Start at the line that contains "Write a Blender", stop at the line that contains "COL = scene.collection", and repeat every line in that span, those two included, with no pictures.

Data supplied =>
═══
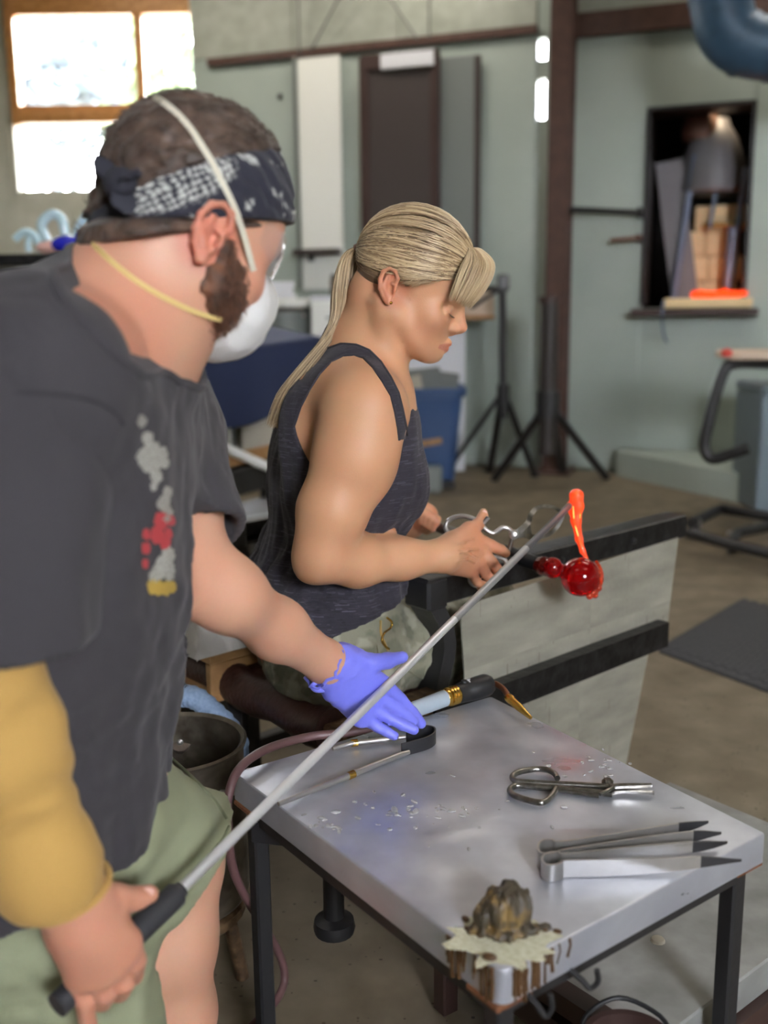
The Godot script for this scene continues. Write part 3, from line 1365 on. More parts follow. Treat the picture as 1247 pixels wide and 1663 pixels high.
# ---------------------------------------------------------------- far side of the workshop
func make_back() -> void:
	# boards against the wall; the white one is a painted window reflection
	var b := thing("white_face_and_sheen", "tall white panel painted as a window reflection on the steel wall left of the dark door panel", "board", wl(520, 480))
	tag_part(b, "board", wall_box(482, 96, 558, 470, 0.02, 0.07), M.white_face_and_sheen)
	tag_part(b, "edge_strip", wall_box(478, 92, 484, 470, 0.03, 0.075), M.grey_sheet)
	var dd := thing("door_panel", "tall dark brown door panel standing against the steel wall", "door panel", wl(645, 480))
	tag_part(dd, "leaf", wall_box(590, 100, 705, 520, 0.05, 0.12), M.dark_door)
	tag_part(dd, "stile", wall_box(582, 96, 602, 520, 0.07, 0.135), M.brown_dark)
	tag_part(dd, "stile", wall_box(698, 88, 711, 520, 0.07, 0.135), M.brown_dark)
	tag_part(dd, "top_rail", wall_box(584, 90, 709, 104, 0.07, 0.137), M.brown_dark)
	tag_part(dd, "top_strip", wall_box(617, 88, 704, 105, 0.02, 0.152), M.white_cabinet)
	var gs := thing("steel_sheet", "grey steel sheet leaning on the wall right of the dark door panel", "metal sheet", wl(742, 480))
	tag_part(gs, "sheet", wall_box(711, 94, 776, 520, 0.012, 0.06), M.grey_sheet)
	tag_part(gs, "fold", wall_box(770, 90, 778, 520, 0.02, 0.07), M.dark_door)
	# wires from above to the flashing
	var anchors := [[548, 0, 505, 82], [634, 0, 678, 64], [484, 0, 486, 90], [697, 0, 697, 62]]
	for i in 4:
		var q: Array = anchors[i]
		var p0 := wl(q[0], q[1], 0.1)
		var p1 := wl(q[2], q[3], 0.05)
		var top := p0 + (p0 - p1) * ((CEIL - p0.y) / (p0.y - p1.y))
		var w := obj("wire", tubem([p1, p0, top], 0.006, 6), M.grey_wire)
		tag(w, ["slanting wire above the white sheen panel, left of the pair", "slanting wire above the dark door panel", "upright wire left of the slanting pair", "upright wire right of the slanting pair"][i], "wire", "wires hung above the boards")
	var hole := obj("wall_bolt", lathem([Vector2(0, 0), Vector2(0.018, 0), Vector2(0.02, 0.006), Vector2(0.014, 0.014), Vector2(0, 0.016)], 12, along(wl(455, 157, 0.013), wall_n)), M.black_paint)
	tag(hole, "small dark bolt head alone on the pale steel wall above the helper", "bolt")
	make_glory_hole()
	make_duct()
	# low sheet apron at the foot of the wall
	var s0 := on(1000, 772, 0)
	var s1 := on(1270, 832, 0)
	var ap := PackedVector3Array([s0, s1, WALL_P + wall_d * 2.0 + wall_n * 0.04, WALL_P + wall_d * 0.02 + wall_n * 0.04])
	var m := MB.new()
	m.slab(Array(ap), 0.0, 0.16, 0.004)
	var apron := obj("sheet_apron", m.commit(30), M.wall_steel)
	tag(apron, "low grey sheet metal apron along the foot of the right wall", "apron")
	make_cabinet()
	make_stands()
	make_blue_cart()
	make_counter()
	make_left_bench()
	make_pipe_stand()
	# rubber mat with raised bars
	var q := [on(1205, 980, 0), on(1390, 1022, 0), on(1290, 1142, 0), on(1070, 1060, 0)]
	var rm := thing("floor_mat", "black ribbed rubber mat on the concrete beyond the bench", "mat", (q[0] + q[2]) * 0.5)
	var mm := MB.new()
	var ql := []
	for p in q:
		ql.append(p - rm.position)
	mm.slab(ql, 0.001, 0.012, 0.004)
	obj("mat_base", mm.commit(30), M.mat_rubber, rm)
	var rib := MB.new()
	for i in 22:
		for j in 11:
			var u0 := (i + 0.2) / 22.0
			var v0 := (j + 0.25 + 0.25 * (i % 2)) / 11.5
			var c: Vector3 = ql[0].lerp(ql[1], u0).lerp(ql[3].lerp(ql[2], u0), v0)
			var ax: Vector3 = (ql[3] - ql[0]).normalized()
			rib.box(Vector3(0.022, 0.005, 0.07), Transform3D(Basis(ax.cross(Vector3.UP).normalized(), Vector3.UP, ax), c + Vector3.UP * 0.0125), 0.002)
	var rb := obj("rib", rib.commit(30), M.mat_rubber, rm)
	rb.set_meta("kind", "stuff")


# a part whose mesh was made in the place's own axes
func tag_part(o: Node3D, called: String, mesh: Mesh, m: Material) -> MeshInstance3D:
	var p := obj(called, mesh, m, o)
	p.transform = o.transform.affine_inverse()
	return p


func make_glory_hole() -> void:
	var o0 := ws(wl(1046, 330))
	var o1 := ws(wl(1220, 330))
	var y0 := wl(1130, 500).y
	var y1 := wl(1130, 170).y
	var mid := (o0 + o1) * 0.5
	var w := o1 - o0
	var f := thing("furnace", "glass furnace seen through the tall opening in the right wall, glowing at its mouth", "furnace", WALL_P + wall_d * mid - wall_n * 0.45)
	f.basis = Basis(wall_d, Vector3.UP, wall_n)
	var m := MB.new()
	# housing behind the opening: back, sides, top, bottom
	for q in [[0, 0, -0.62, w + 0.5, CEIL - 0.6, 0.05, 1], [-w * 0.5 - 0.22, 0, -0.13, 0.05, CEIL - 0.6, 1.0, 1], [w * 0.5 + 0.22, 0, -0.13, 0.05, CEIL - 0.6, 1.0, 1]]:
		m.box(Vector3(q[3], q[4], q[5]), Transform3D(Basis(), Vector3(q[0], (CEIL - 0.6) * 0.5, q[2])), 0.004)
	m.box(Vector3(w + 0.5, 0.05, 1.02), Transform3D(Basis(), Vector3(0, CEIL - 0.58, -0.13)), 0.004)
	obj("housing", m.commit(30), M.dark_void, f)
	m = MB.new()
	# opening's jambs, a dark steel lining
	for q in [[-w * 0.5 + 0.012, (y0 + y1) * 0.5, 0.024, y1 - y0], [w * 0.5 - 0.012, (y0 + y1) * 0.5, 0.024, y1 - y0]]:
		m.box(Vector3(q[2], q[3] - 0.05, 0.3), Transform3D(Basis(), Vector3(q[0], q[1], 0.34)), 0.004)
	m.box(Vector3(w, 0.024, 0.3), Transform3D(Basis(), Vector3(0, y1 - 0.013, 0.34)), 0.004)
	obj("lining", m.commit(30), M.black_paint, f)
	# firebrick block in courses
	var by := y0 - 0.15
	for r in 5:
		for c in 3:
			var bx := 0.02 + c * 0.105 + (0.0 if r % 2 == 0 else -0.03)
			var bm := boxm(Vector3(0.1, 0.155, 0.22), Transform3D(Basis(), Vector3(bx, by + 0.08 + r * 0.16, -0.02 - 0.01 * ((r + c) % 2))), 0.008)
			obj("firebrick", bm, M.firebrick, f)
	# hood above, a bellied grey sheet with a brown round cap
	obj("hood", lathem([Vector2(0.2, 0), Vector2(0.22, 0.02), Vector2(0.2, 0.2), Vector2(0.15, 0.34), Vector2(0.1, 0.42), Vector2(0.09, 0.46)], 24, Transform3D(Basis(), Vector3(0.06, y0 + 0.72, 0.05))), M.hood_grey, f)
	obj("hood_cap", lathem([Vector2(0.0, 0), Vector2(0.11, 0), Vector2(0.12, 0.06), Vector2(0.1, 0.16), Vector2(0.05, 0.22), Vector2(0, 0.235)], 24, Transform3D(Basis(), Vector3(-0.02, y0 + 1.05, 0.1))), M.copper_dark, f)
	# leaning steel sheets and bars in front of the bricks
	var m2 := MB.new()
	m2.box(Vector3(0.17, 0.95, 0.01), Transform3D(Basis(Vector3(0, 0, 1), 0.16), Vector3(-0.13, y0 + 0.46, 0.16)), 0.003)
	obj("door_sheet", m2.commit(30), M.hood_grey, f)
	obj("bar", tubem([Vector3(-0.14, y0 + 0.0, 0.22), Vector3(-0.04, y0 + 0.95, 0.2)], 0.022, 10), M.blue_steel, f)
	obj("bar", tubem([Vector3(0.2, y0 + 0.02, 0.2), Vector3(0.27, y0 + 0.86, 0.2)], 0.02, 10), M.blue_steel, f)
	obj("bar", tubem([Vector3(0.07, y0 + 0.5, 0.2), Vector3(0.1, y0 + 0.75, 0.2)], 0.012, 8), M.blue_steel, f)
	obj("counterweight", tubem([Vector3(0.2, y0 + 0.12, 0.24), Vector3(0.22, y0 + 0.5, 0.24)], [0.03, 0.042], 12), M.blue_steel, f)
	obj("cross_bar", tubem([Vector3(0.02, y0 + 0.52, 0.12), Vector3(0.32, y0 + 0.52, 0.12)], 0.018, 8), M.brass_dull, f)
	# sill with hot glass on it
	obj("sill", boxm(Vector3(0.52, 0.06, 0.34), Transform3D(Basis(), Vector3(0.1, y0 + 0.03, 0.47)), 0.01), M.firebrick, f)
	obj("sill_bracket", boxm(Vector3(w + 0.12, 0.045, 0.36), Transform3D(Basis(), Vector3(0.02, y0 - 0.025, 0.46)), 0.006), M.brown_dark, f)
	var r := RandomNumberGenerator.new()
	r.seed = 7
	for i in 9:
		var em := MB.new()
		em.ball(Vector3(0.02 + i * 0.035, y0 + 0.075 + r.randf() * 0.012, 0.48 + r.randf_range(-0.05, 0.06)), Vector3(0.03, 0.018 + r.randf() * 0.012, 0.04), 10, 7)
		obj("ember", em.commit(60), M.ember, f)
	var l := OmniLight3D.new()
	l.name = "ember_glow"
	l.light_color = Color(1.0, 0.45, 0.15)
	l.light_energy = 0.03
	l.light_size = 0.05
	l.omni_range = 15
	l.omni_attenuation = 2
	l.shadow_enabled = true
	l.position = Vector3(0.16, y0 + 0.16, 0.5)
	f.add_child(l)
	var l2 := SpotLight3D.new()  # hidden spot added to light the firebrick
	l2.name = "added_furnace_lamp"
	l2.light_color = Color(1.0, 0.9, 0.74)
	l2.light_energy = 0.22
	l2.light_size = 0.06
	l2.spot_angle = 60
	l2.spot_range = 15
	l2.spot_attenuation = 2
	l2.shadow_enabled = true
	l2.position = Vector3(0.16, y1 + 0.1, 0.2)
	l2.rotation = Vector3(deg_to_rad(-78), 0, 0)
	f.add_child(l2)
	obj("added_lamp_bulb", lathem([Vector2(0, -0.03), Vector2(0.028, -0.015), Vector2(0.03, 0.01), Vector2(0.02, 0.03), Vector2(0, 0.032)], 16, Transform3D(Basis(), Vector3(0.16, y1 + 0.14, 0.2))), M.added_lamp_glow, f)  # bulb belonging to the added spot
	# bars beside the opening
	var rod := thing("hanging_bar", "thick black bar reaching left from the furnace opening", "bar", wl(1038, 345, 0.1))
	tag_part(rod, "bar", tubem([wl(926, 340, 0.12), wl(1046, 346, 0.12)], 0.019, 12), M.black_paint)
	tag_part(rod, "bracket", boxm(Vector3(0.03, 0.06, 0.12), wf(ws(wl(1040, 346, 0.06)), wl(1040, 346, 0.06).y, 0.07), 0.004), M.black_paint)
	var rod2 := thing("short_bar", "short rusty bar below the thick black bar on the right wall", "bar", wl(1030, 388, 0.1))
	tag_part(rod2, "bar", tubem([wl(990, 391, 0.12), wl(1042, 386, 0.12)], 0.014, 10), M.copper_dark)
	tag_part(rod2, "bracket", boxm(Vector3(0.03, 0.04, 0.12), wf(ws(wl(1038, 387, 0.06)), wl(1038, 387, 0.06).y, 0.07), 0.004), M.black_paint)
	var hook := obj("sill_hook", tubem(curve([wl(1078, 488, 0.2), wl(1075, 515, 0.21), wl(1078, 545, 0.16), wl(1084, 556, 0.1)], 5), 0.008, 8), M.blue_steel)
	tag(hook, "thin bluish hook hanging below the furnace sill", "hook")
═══
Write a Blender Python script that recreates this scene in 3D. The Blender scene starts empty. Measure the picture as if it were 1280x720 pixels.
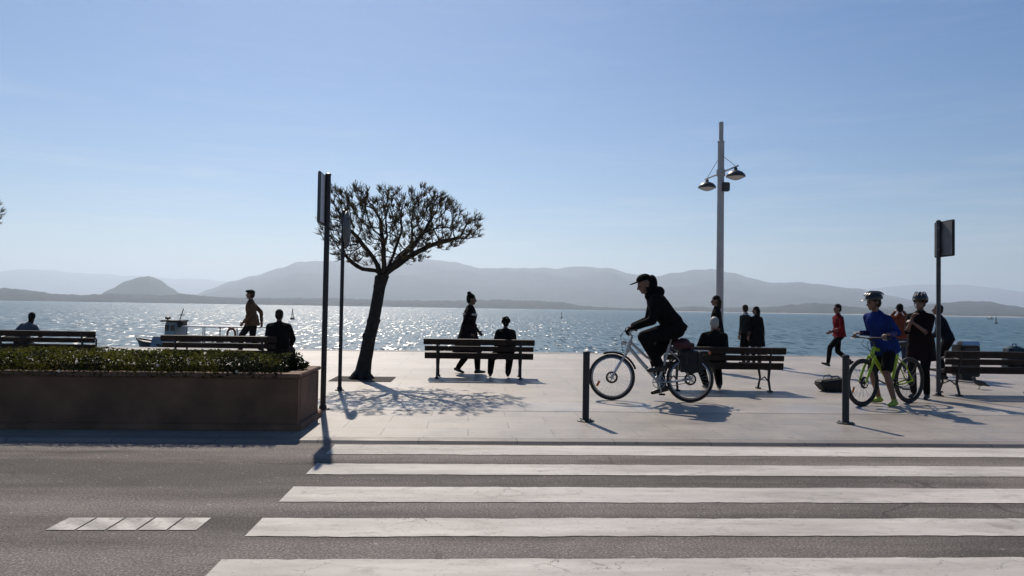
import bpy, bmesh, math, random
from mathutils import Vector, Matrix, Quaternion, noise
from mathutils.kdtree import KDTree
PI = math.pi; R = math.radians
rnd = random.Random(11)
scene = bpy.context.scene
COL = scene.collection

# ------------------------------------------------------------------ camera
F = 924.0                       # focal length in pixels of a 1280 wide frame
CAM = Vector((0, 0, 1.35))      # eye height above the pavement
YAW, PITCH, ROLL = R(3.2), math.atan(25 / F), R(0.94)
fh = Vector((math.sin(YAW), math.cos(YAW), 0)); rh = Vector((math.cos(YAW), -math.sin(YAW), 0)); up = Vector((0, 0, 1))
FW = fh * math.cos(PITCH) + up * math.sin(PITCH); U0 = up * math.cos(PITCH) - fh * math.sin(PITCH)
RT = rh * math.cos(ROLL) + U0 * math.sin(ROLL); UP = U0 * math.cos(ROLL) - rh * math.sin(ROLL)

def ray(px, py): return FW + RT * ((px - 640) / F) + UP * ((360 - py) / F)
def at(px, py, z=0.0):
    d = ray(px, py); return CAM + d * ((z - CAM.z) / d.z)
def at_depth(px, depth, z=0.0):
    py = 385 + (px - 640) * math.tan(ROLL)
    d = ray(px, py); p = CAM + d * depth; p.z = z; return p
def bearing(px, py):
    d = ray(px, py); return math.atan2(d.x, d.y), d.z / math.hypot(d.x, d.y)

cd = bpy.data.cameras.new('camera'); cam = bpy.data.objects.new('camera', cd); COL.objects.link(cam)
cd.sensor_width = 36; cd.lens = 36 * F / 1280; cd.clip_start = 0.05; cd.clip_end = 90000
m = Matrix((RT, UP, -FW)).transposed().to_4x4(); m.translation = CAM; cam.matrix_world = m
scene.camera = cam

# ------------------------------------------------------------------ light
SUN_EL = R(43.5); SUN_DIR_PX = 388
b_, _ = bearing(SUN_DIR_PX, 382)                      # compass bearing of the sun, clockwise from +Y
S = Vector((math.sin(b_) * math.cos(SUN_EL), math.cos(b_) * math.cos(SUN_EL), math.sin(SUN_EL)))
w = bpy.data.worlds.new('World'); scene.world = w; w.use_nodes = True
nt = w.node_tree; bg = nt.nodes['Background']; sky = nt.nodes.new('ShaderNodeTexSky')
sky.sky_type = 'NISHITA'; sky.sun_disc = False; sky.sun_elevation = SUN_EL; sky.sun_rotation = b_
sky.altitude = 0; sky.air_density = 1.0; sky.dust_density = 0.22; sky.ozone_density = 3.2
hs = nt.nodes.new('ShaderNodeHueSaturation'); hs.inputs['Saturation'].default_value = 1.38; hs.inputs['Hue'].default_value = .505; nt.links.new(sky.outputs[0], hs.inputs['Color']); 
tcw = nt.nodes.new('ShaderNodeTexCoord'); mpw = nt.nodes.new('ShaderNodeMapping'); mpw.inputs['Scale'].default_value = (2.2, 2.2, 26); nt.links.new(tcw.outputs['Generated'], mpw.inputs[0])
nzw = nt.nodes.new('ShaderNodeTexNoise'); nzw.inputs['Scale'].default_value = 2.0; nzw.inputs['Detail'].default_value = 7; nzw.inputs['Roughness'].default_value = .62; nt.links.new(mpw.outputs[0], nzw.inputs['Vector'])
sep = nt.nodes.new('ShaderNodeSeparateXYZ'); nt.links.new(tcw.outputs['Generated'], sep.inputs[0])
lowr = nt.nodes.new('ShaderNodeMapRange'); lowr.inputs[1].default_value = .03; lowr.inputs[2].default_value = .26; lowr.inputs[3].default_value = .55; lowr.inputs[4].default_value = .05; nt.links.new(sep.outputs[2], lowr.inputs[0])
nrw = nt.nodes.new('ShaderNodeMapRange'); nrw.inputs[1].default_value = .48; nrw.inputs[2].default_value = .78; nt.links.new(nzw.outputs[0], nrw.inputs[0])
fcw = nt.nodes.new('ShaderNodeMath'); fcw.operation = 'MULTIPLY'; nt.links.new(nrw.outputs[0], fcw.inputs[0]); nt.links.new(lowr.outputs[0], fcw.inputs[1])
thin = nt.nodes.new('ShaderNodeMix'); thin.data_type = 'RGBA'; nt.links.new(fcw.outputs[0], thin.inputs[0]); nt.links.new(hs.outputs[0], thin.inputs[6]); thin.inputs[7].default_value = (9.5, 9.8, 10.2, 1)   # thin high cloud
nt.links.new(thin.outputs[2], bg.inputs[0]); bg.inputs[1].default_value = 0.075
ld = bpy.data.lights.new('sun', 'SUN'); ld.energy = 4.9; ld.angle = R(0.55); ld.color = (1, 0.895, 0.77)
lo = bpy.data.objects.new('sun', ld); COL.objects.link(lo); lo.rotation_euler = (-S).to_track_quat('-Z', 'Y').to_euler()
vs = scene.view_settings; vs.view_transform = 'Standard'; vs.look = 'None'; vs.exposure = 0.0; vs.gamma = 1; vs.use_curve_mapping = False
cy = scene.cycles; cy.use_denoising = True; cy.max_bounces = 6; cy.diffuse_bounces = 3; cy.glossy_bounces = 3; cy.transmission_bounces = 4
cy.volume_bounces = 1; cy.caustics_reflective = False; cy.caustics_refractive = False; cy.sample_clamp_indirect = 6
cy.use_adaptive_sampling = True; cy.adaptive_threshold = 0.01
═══
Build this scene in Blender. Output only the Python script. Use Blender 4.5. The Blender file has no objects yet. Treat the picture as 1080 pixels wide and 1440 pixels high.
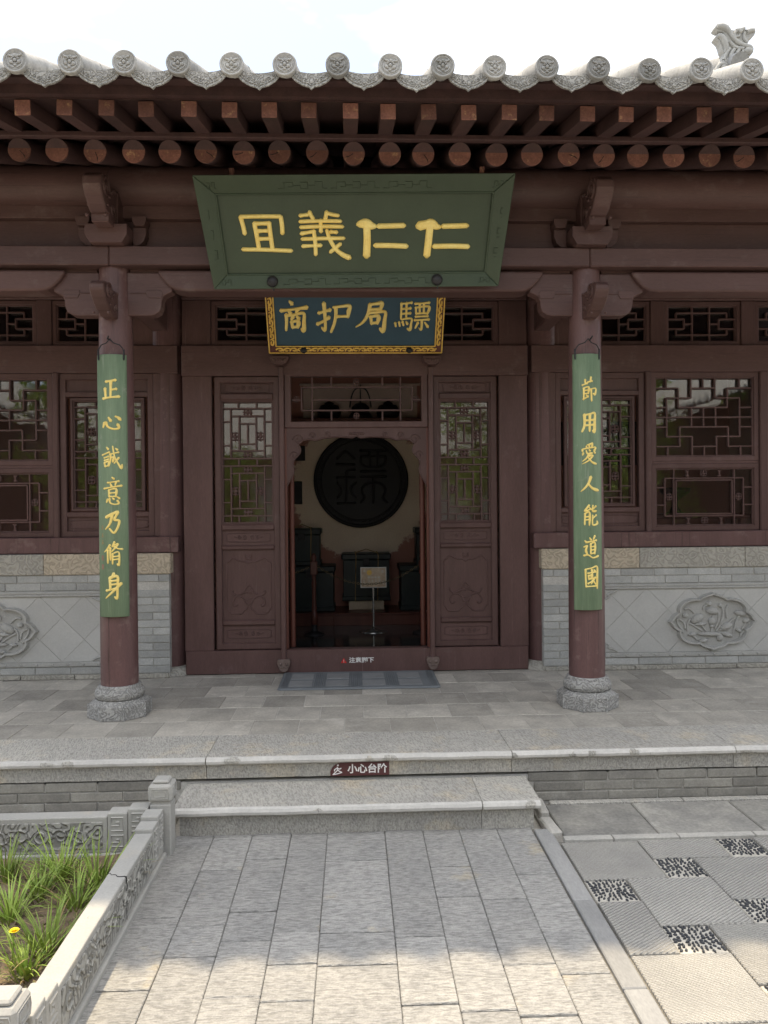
═══
Reply to the exercise =>
Write a Blender Python script that recreates this scene in 3D. The Blender scene starts empty. Measure the picture as if it were 1280x720 pixels.
import bpy, bmesh, math, random
from mathutils import Vector, Matrix, Quaternion, noise
from mathutils.kdtree import KDTree
PI = math.pi; R = math.radians
rnd = random.Random(11)
scene = bpy.context.scene
COL = scene.collection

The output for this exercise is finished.